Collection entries
—————

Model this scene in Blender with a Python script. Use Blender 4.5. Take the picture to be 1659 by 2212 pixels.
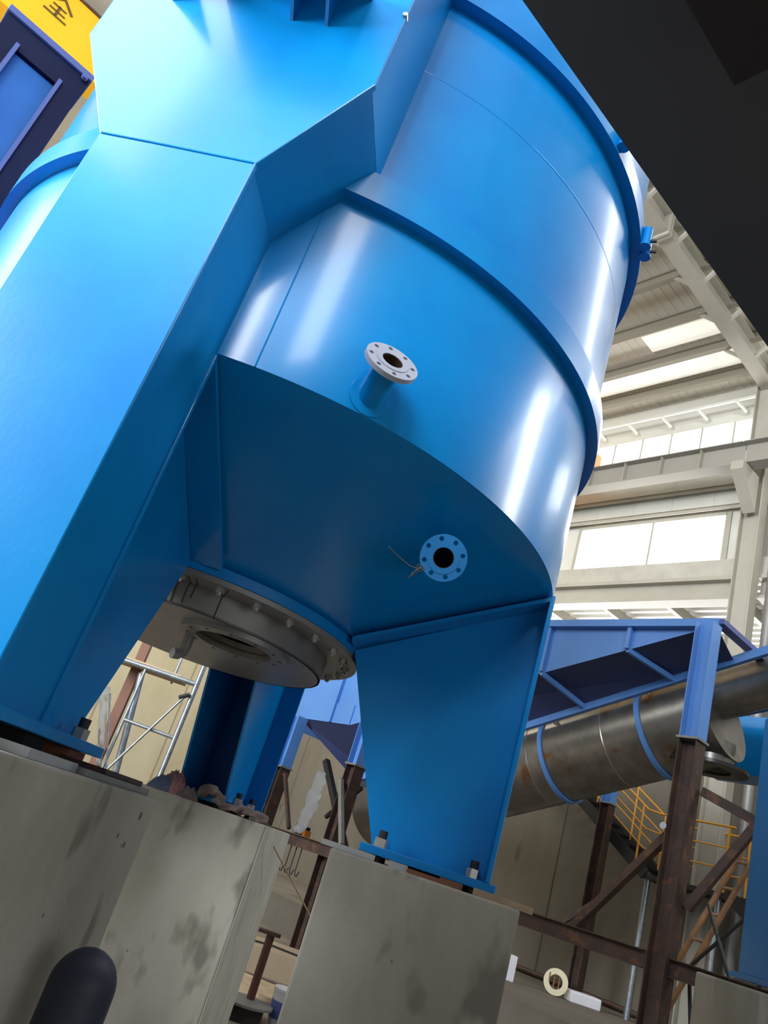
import bpy, bmesh, math, random
from mathutils import Vector, Matrix, noise
random.seed(7)
SC = bpy.context.scene
COL = SC.collection
for o in list(bpy.data.objects): bpy.data.objects.remove(o)
PI = math.pi
def rad(a): return math.radians(a)

# ------------------------------------------------------------------ camera (eye level is z = 0)
cam = bpy.data.cameras.new('camera'); cam_o = bpy.data.objects.new('camera', cam); COL.objects.link(cam_o)
cam.sensor_fit = 'VERTICAL'; cam.sensor_height = 36.0; cam.sensor_width = 27.0
cam.lens = 1703.48 * 36.0 / 2212.0
cam.clip_start = 0.05; cam.clip_end = 300
pit, rol = rad(23.17965), rad(18.71035)
fw = Vector((0, math.cos(pit), math.sin(pit))); r0 = Vector((1, 0, 0)); u0 = r0.cross(fw)
rt = math.cos(rol)*r0 + math.sin(rol)*u0; up = -math.sin(rol)*r0 + math.cos(rol)*u0
M = Matrix((rt, up, -fw)).transposed()
cam_o.matrix_world = M.to_4x4()
SC.camera = cam_o

# ------------------------------------------------------------------ world, lights, exposure
wd = bpy.data.worlds.new('world'); SC.world = wd; wd.use_nodes = True
bg = wd.node_tree.nodes['Background']; bg.inputs[0].default_value = (0.93, 0.96, 1.0, 1); bg.inputs[1].default_value = 0.13
SC.view_settings.view_transform = 'Standard'; SC.view_settings.look = 'None'
SC.view_settings.exposure = 0.0; SC.view_settings.gamma = 1.0; SC.view_settings.use_curve_mapping = False
def area(name, loc, tgt, sx, sy, power, col=(1, 1, 1)):
    l = bpy.data.lights.new(name, 'AREA'); l.shape = 'RECTANGLE'; l.size = sx; l.size_y = sy; l.energy = power; l.color = col
    o = bpy.data.objects.new(name, l); COL.objects.link(o); o.location = loc
    o.rotation_euler = (Vector(tgt)-Vector(loc)).to_track_quat('-Z', 'Y').to_euler(); return o
area('hall_skylight_daylight', (-6.0, -10.5, 10.5), (-1.4, 3.0, 1.6), 6, 7, 2700, (0.95, 0.98, 1.0))
area('roof_light_daylight', (-10.4, -3.4, 12.8), (-1.8, 2.6, 3.0), 3.5, 4.5, 650, (0.95, 0.98, 1.0))
area('right_low_fill', (8.0, -6.5, 1.6), (0, 4.0, 0.0), 8, 3, 210, (0.95, 0.98, 1.0))  # low fill lamp added for the pier sides; no door stands here
area('clerestory_daylight_a', (-3.0, -7.7, 9.0), (-0.8, 3, 2.0), 0.5, 5, 260)
area('clerestory_daylight_b', (0.7, -7.8, 9.1), (-0.6, 3, 2.0), 1.6, 5, 620)
area('clerestory_daylight_c', (11.0, 5.2, 8.0), (0.8, 3.8, 2.2), 1.6, 3, 380)
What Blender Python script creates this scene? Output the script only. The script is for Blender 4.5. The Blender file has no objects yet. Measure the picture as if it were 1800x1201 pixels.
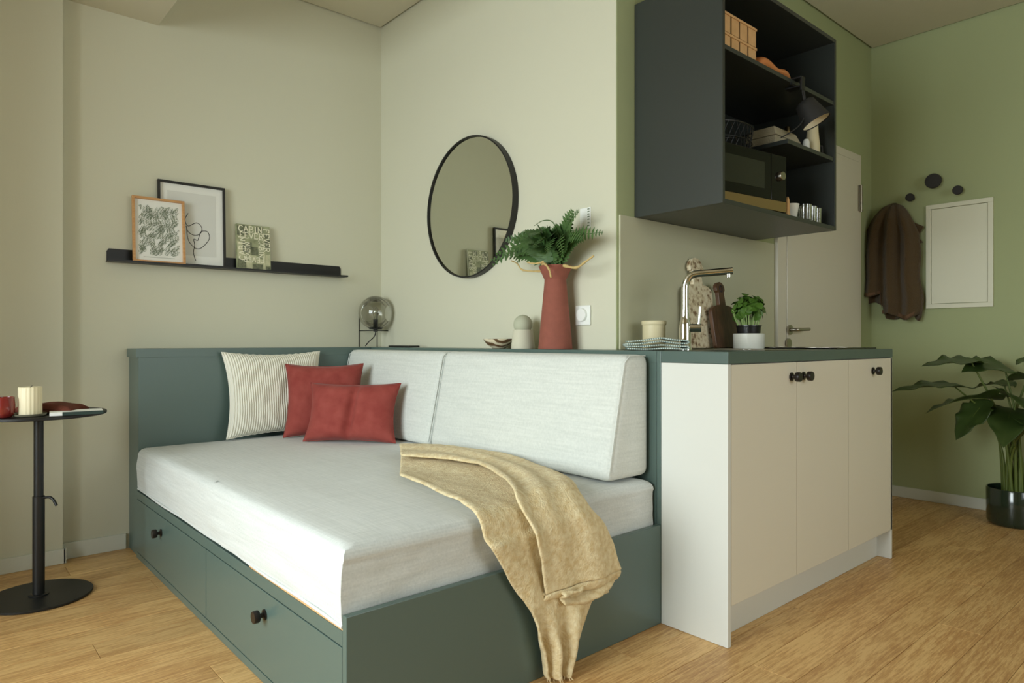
import bpy, bmesh, math, random
from mathutils import Vector, Matrix, noise
random.seed(7)
PI = math.pi
S = bpy.context.scene
COL = S.collection

# ------------------------------------------------------------------ camera
TH = 0.8518
cam_d = bpy.data.cameras.new('camera')
cam_d.sensor_width = 36.0
cam_d.lens = 1190.29 / 1800 * 36
cam_d.shift_y = -0.0003
cam_d.clip_start = 0.05
cam = bpy.data.objects.new('camera', cam_d)
cam.location = (2.1517, 3.6888, 1.0)
cam.rotation_euler = (PI / 2, 0, PI / 2 + TH)
COL.objects.link(cam)
S.camera = cam

# ------------------------------------------------------------------ world, daylight, exposure
W = bpy.data.worlds.new('sky')
S.world = W
W.use_nodes = True
_bg = W.node_tree.nodes['Background']
_bg.inputs[0].default_value = (0.80, 0.90, 1.0, 1)
_bg.inputs[1].default_value = 1.2
# daylight through the large window, plus fill through an added second window
def daylight(name, loc, rot, sx, sy, energy, color):
    l = bpy.data.lights.new(name, 'AREA')
    l.shape = 'RECTANGLE'
    l.size, l.size_y = sx, sy
    l.energy = energy
    l.color = color
    o = bpy.data.objects.new(name, l)
    o.location = loc
    o.rotation_euler = rot
    COL.objects.link(o)


daylight('window_daylight', (4.75, 2.15, 2.1), (0, math.radians(90 - 20), 0), 3.0, 3.2, 385, (0.91, 0.99, 1.0))
daylight('added_window_fill', (0.2, 6.3, 2.1), (math.radians(-(90 - 20)), 0, 0), 2.6, 2.2, 58, (0.98, 1.0, 0.96))  # unseen source, added to lift the kitchen fronts and door
S.view_settings.view_transform = 'Standard'
S.view_settings.look = 'None'
S.view_settings.gamma = 1.0
S.view_settings.use_curve_mapping = False
S.view_settings.exposure = 0.08


# ------------------------------------------------------------------ materials
def lin(c):
    r = []
    for v in c:
        v = v / 255.0
        r.append(v / 12.92 if v <= 0.04045 else ((v + 0.055) / 1.055) ** 2.4)
    return (r[0], r[1], r[2], 1.0)


MATS = {}


def mat(name, rgb, rough=0.6, metal=0.0, spec=0.5, bump=None, vary=None, sheen=0.0, coat=0.0, emit=None, stretch=None):
    """bump=(scale,strength)  vary=(scale,rgb2,contrast)"""
    if name in MATS:
        return MATS[name]
    m = bpy.data.materials.new(name)
    m.use_nodes = True
    nt = m.node_tree
    b = nt.nodes['Principled BSDF']
    b.inputs['Base Color'].default_value = lin(rgb)
    b.inputs['Roughness'].default_value = rough
    b.inputs['Metallic'].default_value = metal
    b.inputs['Specular IOR Level'].default_value = spec
    if sheen:
        b.inputs['Sheen Weight'].default_value = sheen
        b.inputs['Sheen Roughness'].default_value = 0.4
    if coat:
        b.inputs['Coat Weight'].default_value = coat
        b.inputs['Coat Roughness'].default_value = 0.12
    tc = nt.nodes.new('ShaderNodeTexCoord')
    src = tc.outputs['Object']
    if stretch:
        mp = nt.nodes.new('ShaderNodeMapping')
        mp.inputs['Scale'].default_value = stretch
        nt.links.new(src, mp.inputs['Vector'])
        src = mp.outputs['Vector']
    if vary:
        n = nt.nodes.new('ShaderNodeTexNoise')
        n.inputs['Scale'].default_value = vary[0]
        n.inputs['Detail'].default_value = 5
        nt.links.new(src, n.inputs['Vector'])
        r = nt.nodes.new('ShaderNodeValToRGB')
        c = vary[2]
        r.color_ramp.elements[0].position = 0.5 - c
        r.color_ramp.elements[1].position = 0.5 + c
        r.color_ramp.elements[0].color = lin(rgb)
        r.color_ramp.elements[1].color = lin(vary[1])
        nt.links.new(n.outputs['Fac'], r.inputs['Fac'])
        nt.links.new(r.outputs['Color'], b.inputs['Base Color'])
    if bump:
        n2 = nt.nodes.new('ShaderNodeTexNoise')
        n2.inputs['Scale'].default_value = bump[0]
        n2.inputs['Detail'].default_value = 4
        nt.links.new(src, n2.inputs['Vector'])
        bp = nt.nodes.new('ShaderNodeBump')
        bp.inputs['Strength'].default_value = bump[1]
        bp.inputs['Distance'].default_value = 0.01
        nt.links.new(n2.outputs['Fac'], bp.inputs['Height'])
        nt.links.new(bp.outputs['Normal'], b.inputs['Normal'])
    MATS[name] = m
    return m


def fabric_mat(name, rgb, rgb2, scale=420, strength=0.25, slub=9.0):
    """woven linen: two crossed thread waves for relief, soft slub colour streaks"""
    m = bpy.data.materials.new(name)
    m.use_nodes = True
    nt = m.node_tree
    b = nt.nodes['Principled BSDF']
    b.inputs['Roughness'].default_value = 0.9
    b.inputs['Specular IOR Level'].default_value = 0.2
    b.inputs['Sheen Weight'].default_value = 0.15
    tc = nt.nodes.new('ShaderNodeTexCoord')
    outs = []
    for sc in ((slub * 0.25, slub * 6, slub * 6), (slub * 6, slub * 0.25, slub * 6)):
        mp = nt.nodes.new('ShaderNodeMapping')
        mp.inputs['Scale'].default_value = sc
        nt.links.new(tc.outputs['Object'], mp.inputs['Vector'])
        n = nt.nodes.new('ShaderNodeTexNoise')
        n.inputs['Scale'].default_value = 3.0
        n.inputs['Detail'].default_value = 4
        nt.links.new(mp.outputs['Vector'], n.inputs['Vector'])
        outs.append(n.outputs['Fac'])
    ad = nt.nodes.new('ShaderNodeMath')
    ad.operation = 'ADD'
    nt.links.new(outs[0], ad.inputs[0])
    nt.links.new(outs[1], ad.inputs[1])
    r = nt.nodes.new('ShaderNodeMapRange')
    r.inputs['From Min'].default_value = 0.7
    r.inputs['From Max'].default_value = 1.3
    nt.links.new(ad.outputs[0], r.inputs['Value'])
    mx = nt.nodes.new('ShaderNodeMix')
    mx.data_type = 'RGBA'
    mx.inputs['A'].default_value = lin(rgb)
    mx.inputs['B'].default_value = lin(rgb2)
    nt.links.new(r.outputs[0], mx.inputs['Factor'])
    nt.links.new(mx.outputs['Result'], b.inputs['Base Color'])
    bp = nt.nodes.new('ShaderNodeBump')
    bp.inputs['Strength'].default_value = strength
    bp.inputs['Distance'].default_value = 0.002
    nt.links.new(ad.outputs[0], bp.inputs['Height'])
    nt.links.new(bp.outputs['Normal'], b.inputs['Normal'])
    return m


def floor_mat():
    m = bpy.data.materials.new('oak_floor')
    m.use_nodes = True
    nt = m.node_tree
    b = nt.nodes['Principled BSDF']
    b.inputs['Roughness'].default_value = 0.42
    b.inputs['Specular IOR Level'].default_value = 0.4
    tc = nt.nodes.new('ShaderNodeTexCoord')
    oi = nt.nodes.new('ShaderNodeObjectInfo')
    sc = nt.nodes.new('ShaderNodeVectorMath')
    sc.operation = 'ADD'
    comb = nt.nodes.new('ShaderNodeCombineXYZ')
    ml = nt.nodes.new('ShaderNodeMath')
    ml.operation = 'MULTIPLY'
    ml.inputs[1].default_value = 37.0
    nt.links.new(oi.outputs['Random'], ml.inputs[0])
    for k in range(3):
        nt.links.new(ml.outputs[0], comb.inputs[k])
    nt.links.new(tc.outputs['Object'], sc.inputs[0])
    nt.links.new(comb.outputs[0], sc.inputs[1])
    facs = []
    for s, scale, det in (((5, 75, 1), 1.5, 7), ((26, 260, 1), 1.0, 3), ((1.5, 7, 1), 1.3, 2)):
        mp = nt.nodes.new('ShaderNodeMapping')
        mp.inputs['Scale'].default_value = s
        nt.links.new(sc.outputs[0], mp.inputs['Vector'])
        n = nt.nodes.new('ShaderNodeTexNoise')
        n.inputs['Scale'].default_value = scale
        n.inputs['Detail'].default_value = det
        n.inputs['Roughness'].default_value = 0.6
        nt.links.new(mp.outputs['Vector'], n.inputs['Vector'])
        facs.append(n.outputs['Fac'])
    a = nt.nodes.new('ShaderNodeMath')
    a.operation = 'MULTIPLY_ADD'
    a.inputs[1].default_value = 0.55
    nt.links.new(facs[1], a.inputs[0])
    a2 = nt.nodes.new('ShaderNodeMath')
    a2.operation = 'MULTIPLY_ADD'
    a2.inputs[1].default_value = 0.8
    nt.links.new(facs[0], a2.inputs[0])
    a3 = nt.nodes.new('ShaderNodeMath')
    a3.operation = 'MULTIPLY'
    a3.inputs[1].default_value = 0.45
    nt.links.new(facs[2], a3.inputs[0])
    nt.links.new(a3.outputs[0], a2.inputs[2])
    nt.links.new(a2.outputs[0], a.inputs[2])
    r = nt.nodes.new('ShaderNodeValToRGB')
    cr = r.color_ramp
    cr.elements[0].position = 0.56
    cr.elements[0].color = lin((160, 112, 66))
    cr.elements[1].position = 1.12
    cr.elements[1].color = lin((224, 184, 124))
    e = cr.elements.new(0.84)
    e.color = lin((198, 152, 96))
    nt.links.new(a.outputs[0], r.inputs['Fac'])
    hs = nt.nodes.new('ShaderNodeHueSaturation')
    mr = nt.nodes.new('ShaderNodeMapRange')
    mr.inputs['To Min'].default_value = 0.90
    mr.inputs['To Max'].default_value = 1.06
    nt.links.new(oi.outputs['Random'], mr.inputs['Value'])
    nt.links.new(mr.outputs[0], hs.inputs['Value'])
    nt.links.new(r.outputs['Color'], hs.inputs['Color'])
    nt.links.new(hs.outputs['Color'], b.inputs['Base Color'])
    bp = nt.nodes.new('ShaderNodeBump')
    bp.inputs['Strength'].default_value = 0.15
    bp.inputs['Distance'].default_value = 0.002
    nt.links.new(facs[1], bp.inputs['Height'])
    nt.links.new(bp.outputs['Normal'], b.inputs['Normal'])
    return m


def thin_glass(name, tint, gloss=0.12, rough=0.02):
    """thin sheet of glass: tinted see-through with a fresnel mirror coat"""
    m = bpy.data.materials.new(name)
    m.use_nodes = True
    nt = m.node_tree
    nt.nodes.remove(nt.nodes['Principled BSDF'])
    out = nt.nodes['Material Output']
    t = nt.nodes.new('ShaderNodeBsdfTransparent')
    t.inputs[0].default_value = tint
    g = nt.nodes.new('ShaderNodeBsdfGlossy')
    g.inputs['Roughness'].default_value = rough
    g.inputs['Color'].default_value = (1, 1, 1, 1)
    fr = nt.nodes.new('ShaderNodeFresnel')
    fr.inputs['IOR'].default_value = 1.5
    mp = nt.nodes.new('ShaderNodeMath')
    mp.operation = 'MULTIPLY_ADD'
    mp.inputs[1].default_value = 0.8
    mp.inputs[2].default_value = gloss
    nt.links.new(fr.outputs[0], mp.inputs[0])
    mx = nt.nodes.new('ShaderNodeMixShader')
    nt.links.new(mp.outputs[0], mx.inputs[0])
    nt.links.new(t.outputs[0], mx.inputs[1])
    nt.links.new(g.outputs[0], mx.inputs[2])
    nt.links.new(mx.outputs[0], out.inputs['Surface'])
    return m


def swirl_mat(name, a, b_, scale, dist, c=None):
    m = bpy.data.materials.new(name)
    m.use_nodes = True
    nt = m.node_tree
    b = nt.nodes['Principled BSDF']
    b.inputs['Roughness'].default_value = 0.3
    tc = nt.nodes.new('ShaderNodeTexCoord')
    w = nt.nodes.new('ShaderNodeTexWave')
    w.inputs['Scale'].default_value = scale
    w.inputs['Distortion'].default_value = dist
    w.inputs['Detail'].default_value = 2
    w.inputs['Detail Scale'].default_value = 1.2
    w.bands_direction = 'DIAGONAL'
    nt.links.new(tc.outputs['Object'], w.inputs['Vector'])
    r = nt.nodes.new('ShaderNodeValToRGB')
    r.color_ramp.elements[0].color = lin(a)
    r.color_ramp.elements[1].color = lin(b_)
    r.color_ramp.elements[0].position = 0.35
    r.color_ramp.elements[1].position = 0.7
    nt.links.new(w.outputs['Fac'], r.inputs['Fac'])
    nt.links.new(r.outputs['Color'], b.inputs['Base Color'])
    return m


def stone_board_mat():
    m = bpy.data.materials.new('speckled_bark_board')
    m.use_nodes = True
    nt = m.node_tree
    b = nt.nodes['Principled BSDF']
    b.inputs['Roughness'].default_value = 0.6
    tc = nt.nodes.new('ShaderNodeTexCoord')
    v = nt.nodes.new('ShaderNodeTexNoise')
    v.inputs['Scale'].default_value = 55
    v.inputs['Detail'].default_value = 1.5
    nt.links.new(tc.outputs['Object'], v.inputs['Vector'])
    r = nt.nodes.new('ShaderNodeValToRGB')
    cr = r.color_ramp
    cr.elements[0].position = 0.40
    cr.elements[0].color = lin((232, 220, 190))
    cr.elements[1].position = 0.70
    cr.elements[1].color = lin((128, 100, 70))
    e = cr.elements.new(0.55)
    e.color = lin((214, 196, 160))
    nt.links.new(v.outputs['Fac'], r.inputs['Fac'])
    nt.links.new(r.outputs['Color'], b.inputs['Base Color'])
    return m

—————

## Work required:
Only the lines from the top of the records through the line with "SC.camera = cam_o" belong in the copy; write them out exactly, leaving out pictures.

## Result below:
Model this scene in Blender with a Python script. Use Blender 4.5. Take the picture to be 1659 by 2212 pixels.
import bpy, bmesh, math, random
from mathutils import Vector, Matrix, noise
random.seed(7)
SC = bpy.context.scene
COL = SC.collection
for o in list(bpy.data.objects): bpy.data.objects.remove(o)
PI = math.pi
def rad(a): return math.radians(a)

# ------------------------------------------------------------------ camera (eye level is z = 0)
cam = bpy.data.cameras.new('camera'); cam_o = bpy.data.objects.new('camera', cam); COL.objects.link(cam_o)
cam.sensor_fit = 'VERTICAL'; cam.sensor_height = 36.0; cam.sensor_width = 27.0
cam.lens = 1703.48 * 36.0 / 2212.0
cam.clip_start = 0.05; cam.clip_end = 300
pit, rol = rad(23.17965), rad(18.71035)
fw = Vector((0, math.cos(pit), math.sin(pit))); r0 = Vector((1, 0, 0)); u0 = r0.cross(fw)
rt = math.cos(rol)*r0 + math.sin(rol)*u0; up = -math.sin(rol)*r0 + math.cos(rol)*u0
M = Matrix((rt, up, -fw)).transposed()
cam_o.matrix_world = M.to_4x4()
SC.camera = cam_o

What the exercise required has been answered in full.